--- WHAT YOU SHOULD DO ---
In the listing below, count the lines with "scene" and report only the figure.

--- INFORMATION SHOWN ---
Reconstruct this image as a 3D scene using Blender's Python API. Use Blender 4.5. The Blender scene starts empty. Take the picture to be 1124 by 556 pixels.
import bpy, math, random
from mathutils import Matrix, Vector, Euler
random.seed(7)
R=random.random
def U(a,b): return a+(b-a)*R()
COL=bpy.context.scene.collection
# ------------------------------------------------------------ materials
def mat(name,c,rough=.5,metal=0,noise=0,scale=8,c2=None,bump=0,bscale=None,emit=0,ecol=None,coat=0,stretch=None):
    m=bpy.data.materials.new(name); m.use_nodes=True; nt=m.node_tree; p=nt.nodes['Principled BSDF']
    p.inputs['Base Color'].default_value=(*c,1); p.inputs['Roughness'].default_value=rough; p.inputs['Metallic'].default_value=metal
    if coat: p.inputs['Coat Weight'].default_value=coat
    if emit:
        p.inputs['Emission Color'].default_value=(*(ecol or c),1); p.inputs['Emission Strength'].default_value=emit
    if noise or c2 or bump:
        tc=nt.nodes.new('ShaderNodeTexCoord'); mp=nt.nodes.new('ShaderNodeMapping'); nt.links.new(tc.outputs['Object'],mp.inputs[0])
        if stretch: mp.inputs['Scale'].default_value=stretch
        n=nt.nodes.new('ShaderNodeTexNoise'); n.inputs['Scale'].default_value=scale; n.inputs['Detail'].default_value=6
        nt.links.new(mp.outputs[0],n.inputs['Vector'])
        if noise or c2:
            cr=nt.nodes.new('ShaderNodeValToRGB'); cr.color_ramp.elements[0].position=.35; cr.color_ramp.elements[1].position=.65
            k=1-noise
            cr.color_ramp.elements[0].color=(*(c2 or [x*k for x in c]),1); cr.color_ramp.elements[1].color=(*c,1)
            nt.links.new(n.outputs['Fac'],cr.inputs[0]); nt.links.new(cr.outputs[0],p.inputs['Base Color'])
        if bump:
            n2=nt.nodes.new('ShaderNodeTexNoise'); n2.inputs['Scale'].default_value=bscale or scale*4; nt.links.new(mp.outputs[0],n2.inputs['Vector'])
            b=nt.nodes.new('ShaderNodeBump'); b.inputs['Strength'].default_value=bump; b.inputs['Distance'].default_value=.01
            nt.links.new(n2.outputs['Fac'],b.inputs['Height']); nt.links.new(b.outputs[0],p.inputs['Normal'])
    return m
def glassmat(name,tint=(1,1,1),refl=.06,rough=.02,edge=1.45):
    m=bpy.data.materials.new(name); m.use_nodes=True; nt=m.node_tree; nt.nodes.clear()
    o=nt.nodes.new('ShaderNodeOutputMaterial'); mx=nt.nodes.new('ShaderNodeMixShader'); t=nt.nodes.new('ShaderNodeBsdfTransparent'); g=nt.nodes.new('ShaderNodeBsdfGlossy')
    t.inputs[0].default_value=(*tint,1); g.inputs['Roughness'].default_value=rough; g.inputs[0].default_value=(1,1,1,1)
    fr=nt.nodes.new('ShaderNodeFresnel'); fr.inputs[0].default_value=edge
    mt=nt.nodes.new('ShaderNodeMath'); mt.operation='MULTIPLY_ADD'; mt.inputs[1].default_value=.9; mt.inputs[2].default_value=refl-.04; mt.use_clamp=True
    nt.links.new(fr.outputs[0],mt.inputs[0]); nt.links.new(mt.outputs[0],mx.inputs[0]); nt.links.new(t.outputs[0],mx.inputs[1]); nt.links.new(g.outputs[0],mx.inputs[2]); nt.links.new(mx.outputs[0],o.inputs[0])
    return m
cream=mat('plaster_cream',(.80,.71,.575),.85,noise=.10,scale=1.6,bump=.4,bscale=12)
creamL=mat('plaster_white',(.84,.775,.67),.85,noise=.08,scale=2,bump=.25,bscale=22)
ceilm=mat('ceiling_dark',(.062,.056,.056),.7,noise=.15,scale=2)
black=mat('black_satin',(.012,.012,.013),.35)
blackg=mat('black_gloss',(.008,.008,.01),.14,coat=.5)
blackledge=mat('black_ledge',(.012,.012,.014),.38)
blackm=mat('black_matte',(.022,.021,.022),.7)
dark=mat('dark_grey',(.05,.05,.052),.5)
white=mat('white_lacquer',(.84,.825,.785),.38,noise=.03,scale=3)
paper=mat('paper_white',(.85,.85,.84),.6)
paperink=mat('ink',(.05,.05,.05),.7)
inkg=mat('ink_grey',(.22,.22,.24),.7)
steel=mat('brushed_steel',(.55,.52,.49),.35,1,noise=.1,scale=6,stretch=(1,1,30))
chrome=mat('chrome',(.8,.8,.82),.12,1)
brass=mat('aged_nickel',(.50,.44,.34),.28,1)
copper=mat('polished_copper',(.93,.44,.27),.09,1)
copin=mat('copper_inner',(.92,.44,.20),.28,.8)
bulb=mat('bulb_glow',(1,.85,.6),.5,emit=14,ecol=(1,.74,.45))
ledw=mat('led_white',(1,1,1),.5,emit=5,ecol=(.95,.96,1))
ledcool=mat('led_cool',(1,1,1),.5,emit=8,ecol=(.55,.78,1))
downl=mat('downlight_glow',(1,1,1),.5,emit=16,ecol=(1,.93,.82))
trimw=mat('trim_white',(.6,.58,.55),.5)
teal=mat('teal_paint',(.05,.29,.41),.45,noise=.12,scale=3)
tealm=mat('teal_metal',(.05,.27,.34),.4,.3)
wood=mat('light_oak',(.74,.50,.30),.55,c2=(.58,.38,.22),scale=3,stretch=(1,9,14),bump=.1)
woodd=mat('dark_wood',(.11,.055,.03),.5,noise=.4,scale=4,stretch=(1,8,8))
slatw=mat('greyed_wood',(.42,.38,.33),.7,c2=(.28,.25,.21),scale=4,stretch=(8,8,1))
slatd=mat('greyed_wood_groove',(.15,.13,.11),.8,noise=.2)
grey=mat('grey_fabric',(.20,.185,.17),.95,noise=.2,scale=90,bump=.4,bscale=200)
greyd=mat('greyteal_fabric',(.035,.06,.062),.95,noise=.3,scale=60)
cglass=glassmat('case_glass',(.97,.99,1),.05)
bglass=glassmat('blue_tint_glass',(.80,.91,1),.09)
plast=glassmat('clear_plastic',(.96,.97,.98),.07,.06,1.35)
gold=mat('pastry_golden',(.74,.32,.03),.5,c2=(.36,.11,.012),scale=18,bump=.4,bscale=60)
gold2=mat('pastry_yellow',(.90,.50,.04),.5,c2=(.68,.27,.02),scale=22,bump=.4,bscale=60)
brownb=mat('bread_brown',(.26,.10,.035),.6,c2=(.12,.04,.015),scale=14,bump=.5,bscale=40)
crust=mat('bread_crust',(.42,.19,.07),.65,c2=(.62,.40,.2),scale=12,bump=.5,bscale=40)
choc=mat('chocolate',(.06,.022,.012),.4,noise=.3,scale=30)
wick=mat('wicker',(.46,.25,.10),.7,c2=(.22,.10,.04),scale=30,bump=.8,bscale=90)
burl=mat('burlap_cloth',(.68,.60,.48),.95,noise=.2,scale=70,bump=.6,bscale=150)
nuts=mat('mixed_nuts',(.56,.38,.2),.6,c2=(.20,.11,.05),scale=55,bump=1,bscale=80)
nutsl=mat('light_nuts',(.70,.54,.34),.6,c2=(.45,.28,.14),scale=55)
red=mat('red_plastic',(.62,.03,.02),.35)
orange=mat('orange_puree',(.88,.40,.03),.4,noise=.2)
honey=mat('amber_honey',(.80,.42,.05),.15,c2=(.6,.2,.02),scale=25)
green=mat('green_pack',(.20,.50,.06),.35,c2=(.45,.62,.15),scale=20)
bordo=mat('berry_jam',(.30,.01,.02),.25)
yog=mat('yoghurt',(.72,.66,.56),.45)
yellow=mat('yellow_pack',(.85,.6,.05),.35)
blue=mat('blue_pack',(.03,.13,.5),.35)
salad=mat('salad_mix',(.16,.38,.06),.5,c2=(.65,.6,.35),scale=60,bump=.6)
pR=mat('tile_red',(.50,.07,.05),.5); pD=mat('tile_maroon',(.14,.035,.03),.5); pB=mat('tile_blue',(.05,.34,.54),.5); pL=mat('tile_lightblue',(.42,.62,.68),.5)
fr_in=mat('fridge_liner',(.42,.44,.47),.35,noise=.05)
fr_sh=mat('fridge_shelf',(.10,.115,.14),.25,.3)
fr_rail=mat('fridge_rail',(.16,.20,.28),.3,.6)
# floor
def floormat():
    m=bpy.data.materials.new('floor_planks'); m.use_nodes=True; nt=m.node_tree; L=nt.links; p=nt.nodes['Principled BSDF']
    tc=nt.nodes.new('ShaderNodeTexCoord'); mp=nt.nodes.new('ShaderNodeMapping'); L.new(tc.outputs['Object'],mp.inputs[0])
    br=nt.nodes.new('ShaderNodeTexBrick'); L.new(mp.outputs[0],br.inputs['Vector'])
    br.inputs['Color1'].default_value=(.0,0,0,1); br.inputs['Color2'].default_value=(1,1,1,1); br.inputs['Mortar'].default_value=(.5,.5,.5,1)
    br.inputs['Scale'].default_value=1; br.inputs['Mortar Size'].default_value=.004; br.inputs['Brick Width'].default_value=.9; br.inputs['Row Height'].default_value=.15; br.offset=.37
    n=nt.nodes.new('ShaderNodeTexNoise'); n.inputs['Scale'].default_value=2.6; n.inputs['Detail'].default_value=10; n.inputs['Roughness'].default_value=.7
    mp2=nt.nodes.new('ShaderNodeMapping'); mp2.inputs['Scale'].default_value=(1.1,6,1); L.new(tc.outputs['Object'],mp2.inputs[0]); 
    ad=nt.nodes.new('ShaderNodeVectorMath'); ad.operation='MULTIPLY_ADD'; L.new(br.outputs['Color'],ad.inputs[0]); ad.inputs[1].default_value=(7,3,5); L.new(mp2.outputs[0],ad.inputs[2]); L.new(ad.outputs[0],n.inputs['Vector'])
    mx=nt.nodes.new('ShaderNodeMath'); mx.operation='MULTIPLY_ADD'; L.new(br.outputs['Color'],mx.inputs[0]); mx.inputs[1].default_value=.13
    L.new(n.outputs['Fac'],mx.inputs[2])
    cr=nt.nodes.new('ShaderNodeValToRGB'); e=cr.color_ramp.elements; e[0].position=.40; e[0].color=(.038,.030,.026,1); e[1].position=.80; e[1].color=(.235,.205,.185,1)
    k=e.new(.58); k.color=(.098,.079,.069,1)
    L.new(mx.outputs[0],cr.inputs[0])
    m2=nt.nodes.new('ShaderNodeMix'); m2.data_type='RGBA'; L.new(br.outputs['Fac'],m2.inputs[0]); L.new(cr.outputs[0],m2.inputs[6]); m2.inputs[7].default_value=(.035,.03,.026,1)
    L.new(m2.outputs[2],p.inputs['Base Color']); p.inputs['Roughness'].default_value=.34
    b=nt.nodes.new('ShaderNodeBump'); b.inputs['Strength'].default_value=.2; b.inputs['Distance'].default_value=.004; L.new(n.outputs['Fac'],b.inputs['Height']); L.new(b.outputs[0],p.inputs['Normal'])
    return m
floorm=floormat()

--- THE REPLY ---
2